- Goal: The listing below contains a span that opens with the line containing "back=(-2.0, .5, .9), k=20)" and closes with the line containing "back=(0, .8, 1.4), k=30)". Return that span exactly.
── Information supplied ──
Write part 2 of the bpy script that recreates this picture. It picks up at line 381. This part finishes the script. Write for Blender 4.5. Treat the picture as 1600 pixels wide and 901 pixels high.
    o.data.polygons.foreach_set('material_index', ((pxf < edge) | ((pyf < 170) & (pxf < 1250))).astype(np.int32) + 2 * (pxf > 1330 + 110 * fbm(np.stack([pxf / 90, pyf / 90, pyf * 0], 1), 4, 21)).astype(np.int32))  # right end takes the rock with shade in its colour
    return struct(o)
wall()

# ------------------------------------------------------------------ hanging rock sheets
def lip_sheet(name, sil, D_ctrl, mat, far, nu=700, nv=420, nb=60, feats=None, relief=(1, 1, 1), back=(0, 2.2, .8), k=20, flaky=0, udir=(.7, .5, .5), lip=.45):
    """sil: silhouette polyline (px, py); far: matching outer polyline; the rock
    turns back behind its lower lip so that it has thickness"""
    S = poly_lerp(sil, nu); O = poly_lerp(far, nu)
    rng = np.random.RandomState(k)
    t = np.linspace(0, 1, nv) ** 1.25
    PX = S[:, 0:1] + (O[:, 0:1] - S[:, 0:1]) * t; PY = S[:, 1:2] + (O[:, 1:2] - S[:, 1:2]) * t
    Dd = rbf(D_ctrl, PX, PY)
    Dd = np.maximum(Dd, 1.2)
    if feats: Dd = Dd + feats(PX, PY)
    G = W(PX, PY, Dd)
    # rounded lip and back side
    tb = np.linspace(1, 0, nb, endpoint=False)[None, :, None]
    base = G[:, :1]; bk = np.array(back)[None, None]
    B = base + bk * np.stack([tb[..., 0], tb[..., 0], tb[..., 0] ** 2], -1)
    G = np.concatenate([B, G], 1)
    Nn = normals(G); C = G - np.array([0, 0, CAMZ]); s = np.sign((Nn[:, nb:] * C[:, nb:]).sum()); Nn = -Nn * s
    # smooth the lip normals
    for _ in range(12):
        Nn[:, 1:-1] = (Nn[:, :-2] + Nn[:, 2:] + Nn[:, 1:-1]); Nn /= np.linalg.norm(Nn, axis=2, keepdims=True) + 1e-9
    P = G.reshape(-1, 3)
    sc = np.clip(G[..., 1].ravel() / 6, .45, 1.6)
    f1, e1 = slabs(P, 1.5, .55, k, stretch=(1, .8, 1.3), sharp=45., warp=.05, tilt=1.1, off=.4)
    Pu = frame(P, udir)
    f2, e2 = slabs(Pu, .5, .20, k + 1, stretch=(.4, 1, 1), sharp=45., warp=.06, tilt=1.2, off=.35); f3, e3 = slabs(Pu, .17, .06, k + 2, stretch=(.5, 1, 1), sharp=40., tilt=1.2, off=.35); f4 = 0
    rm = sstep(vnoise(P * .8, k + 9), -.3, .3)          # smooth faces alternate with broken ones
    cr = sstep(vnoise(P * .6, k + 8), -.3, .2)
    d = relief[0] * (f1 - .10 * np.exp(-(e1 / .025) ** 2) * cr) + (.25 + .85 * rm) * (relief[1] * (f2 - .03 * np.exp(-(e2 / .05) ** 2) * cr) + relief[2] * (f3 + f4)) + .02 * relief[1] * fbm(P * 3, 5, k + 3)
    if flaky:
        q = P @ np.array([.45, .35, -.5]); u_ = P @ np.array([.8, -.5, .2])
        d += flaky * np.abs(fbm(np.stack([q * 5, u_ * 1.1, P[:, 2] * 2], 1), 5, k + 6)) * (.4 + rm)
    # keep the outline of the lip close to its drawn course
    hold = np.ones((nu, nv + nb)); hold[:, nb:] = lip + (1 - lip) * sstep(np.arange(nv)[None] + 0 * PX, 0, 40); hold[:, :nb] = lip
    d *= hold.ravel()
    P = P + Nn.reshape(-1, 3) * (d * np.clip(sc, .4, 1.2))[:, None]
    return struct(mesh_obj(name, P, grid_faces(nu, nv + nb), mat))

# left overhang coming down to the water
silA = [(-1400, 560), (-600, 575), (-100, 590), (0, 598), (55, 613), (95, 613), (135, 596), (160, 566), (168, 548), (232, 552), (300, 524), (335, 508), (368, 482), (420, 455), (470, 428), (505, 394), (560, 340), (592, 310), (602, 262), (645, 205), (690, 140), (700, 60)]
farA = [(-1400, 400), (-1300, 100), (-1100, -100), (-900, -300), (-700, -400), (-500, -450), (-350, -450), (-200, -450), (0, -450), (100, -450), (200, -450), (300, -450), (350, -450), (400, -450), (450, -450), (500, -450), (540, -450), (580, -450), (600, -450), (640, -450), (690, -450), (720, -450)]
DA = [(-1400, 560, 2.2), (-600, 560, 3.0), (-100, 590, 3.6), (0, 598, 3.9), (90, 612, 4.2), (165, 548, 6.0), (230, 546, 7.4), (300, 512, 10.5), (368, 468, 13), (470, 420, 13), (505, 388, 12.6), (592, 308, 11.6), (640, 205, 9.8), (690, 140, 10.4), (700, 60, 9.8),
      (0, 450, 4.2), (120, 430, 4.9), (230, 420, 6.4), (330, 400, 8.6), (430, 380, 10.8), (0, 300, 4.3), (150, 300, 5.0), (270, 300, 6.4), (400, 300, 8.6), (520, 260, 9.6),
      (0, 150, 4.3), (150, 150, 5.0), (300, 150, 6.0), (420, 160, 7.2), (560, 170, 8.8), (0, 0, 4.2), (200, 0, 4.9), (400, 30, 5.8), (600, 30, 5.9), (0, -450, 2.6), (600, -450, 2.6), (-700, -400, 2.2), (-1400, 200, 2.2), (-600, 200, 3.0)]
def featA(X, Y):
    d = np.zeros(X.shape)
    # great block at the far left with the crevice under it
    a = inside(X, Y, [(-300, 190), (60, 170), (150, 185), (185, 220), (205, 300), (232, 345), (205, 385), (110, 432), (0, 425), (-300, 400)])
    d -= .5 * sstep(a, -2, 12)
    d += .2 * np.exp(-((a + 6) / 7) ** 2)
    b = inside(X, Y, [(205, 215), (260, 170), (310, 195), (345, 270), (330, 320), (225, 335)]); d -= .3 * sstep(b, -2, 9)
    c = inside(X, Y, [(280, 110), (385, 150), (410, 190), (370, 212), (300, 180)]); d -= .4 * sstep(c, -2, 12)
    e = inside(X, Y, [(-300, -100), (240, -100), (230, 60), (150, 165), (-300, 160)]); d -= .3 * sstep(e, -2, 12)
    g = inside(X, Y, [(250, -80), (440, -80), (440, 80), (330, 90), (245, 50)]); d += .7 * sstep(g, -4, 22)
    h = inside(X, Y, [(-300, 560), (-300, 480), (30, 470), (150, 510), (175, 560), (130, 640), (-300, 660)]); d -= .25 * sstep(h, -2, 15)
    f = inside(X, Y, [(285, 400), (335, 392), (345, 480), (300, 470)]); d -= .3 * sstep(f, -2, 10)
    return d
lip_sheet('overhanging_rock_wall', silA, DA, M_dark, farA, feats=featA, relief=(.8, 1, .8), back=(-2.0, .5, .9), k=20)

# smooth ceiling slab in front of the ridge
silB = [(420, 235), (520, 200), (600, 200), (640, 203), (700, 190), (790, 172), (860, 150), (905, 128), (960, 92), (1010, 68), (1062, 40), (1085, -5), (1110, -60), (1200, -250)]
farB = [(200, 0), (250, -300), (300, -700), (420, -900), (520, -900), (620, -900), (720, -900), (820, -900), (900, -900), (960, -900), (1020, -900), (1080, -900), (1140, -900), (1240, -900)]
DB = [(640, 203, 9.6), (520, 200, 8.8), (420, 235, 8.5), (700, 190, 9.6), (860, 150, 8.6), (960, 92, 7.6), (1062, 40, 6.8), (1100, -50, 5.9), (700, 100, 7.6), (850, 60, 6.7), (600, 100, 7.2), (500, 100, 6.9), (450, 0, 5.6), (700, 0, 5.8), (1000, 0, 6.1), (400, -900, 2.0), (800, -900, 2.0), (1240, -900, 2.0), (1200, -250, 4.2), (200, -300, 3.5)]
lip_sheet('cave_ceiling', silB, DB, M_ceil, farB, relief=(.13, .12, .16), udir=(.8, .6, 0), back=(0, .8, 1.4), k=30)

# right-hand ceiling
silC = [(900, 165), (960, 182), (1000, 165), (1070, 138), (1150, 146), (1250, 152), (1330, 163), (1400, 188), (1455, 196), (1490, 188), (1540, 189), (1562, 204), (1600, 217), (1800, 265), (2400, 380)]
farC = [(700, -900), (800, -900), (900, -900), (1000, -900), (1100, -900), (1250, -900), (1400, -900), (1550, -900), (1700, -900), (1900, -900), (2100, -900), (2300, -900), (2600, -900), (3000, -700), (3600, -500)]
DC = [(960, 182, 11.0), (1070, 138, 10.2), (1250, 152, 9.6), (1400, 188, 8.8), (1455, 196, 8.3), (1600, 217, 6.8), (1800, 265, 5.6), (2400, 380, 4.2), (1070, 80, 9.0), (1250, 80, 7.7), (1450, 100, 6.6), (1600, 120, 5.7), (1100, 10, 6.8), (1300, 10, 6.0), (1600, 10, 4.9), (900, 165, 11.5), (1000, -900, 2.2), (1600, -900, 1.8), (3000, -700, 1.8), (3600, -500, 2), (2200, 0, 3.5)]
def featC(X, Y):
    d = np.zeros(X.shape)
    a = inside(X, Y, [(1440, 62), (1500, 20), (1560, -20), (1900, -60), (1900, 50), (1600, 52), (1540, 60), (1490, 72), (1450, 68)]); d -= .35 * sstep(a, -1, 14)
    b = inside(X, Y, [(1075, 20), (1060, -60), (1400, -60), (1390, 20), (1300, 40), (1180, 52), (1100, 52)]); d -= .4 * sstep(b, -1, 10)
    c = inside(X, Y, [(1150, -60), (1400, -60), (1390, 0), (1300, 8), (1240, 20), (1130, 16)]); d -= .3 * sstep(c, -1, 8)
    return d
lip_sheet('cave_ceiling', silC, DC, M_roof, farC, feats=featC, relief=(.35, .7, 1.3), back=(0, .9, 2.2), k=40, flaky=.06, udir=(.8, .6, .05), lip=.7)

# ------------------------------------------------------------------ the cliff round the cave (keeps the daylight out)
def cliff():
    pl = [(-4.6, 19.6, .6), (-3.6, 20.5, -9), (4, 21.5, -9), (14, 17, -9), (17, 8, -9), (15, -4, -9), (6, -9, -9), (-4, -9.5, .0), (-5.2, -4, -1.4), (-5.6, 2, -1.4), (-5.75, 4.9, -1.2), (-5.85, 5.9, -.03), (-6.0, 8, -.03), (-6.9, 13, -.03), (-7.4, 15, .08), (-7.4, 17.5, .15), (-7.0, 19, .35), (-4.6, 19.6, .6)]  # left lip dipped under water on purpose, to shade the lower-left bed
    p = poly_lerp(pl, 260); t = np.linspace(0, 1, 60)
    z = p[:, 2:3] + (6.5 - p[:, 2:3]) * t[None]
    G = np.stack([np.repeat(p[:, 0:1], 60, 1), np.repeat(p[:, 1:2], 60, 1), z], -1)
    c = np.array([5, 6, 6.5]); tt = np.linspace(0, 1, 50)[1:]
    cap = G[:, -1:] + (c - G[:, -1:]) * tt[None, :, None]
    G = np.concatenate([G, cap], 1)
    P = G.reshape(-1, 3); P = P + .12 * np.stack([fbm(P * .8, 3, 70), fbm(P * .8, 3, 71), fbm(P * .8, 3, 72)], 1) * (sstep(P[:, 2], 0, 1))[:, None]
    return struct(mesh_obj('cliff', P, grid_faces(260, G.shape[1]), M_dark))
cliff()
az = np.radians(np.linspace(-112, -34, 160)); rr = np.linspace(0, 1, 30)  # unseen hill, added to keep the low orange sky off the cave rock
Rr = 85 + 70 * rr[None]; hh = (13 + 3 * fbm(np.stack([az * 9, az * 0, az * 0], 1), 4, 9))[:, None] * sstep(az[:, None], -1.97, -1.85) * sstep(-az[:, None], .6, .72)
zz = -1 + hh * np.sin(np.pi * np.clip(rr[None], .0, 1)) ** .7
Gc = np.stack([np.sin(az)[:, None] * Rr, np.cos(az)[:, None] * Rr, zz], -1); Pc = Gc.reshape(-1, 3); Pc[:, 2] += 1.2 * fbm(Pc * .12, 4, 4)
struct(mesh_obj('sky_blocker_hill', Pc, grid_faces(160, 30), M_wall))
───
- Response to the exercise:
lip_sheet('overhanging_rock_wall', silA, DA, M_dark, farA, feats=featA, relief=(.8, 1, .8), back=(-2.0, .5, .9), k=20)

# smooth ceiling slab in front of the ridge
silB = [(420, 235), (520, 200), (600, 200), (640, 203), (700, 190), (790, 172), (860, 150), (905, 128), (960, 92), (1010, 68), (1062, 40), (1085, -5), (1110, -60), (1200, -250)]
farB = [(200, 0), (250, -300), (300, -700), (420, -900), (520, -900), (620, -900), (720, -900), (820, -900), (900, -900), (960, -900), (1020, -900), (1080, -900), (1140, -900), (1240, -900)]
DB = [(640, 203, 9.6), (520, 200, 8.8), (420, 235, 8.5), (700, 190, 9.6), (860, 150, 8.6), (960, 92, 7.6), (1062, 40, 6.8), (1100, -50, 5.9), (700, 100, 7.6), (850, 60, 6.7), (600, 100, 7.2), (500, 100, 6.9), (450, 0, 5.6), (700, 0, 5.8), (1000, 0, 6.1), (400, -900, 2.0), (800, -900, 2.0), (1240, -900, 2.0), (1200, -250, 4.2), (200, -300, 3.5)]
lip_sheet('cave_ceiling', silB, DB, M_ceil, farB, relief=(.13, .12, .16), udir=(.8, .6, 0), back=(0, .8, 1.4), k=30)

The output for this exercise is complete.